I've recovered from deleted bitlocker partitions before with the repair-bde console command, but for some reason this time it doesnt seem to work. I'm wondering if the slight about of encryption overlaid scrambled something, and if so is there any way to recover my files? I have the keys the drive was decrypted from the "new" encryption keys right away and now is just standing in "raw" format. I'm being careful not to monkey with it too much until I have a better idea. Any advice would be much appreciated, thanks.
 
At this point I guess it's important to mention - only use encryption if you really really need to! And if you do, up the backups by 1 more.

Usually more trouble than its worth.
 
At this point I guess it's important to mention - only use encryption if you really really need to! And if you do, up the backups by 1 more.

Usually more trouble than its worth.
Wise words, and important lesson. I tried a bunch of different recovery software trials and nothing worked, at this point writing it off as a loss. Thankfully anything truly important was backed up in a number of places so I mostly only lost abandoned video editing projects I would "get to one day". I'll spin this as the data gods simultaneously clearing slack from my perceived backlog while teaching me the importance of never doing anything irreversible like formatting and encryption without having first manually verified everything.
 
Yeah you are not the first and certainly not the last. ;)

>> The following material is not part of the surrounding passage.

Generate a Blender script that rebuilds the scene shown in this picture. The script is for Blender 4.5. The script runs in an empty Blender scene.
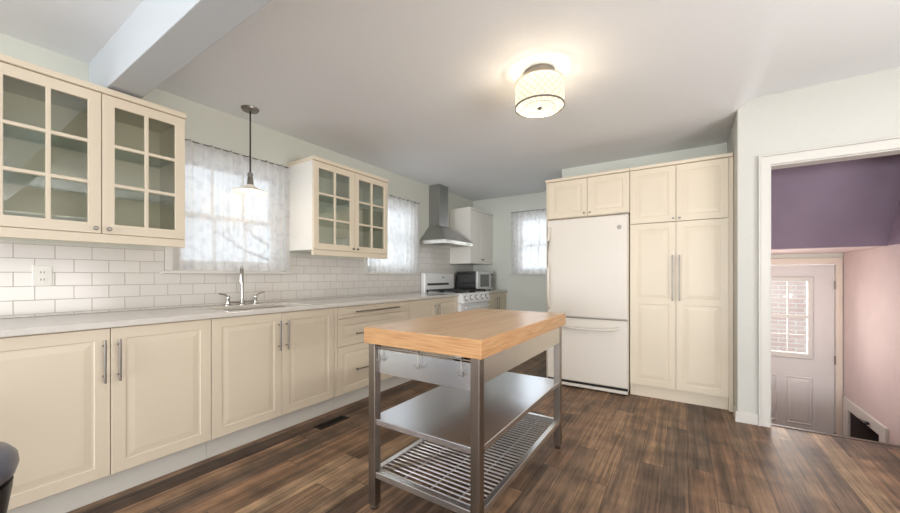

I remember about 10 years ago I was dabbling and encrypted my laptop, "oh this is cool!" I thought. But I forgot that I did a lot of tinkering and stuff with that laptop and encryption don't like sudden reboots, messed up boot loaders and lockups etc. That was painful. Lucky I had a decryption disk but it took a day to get back to the data (HDD). So yeah certainly don't put encryption on a hotrod, critical workhorse or 'tweaked' machine.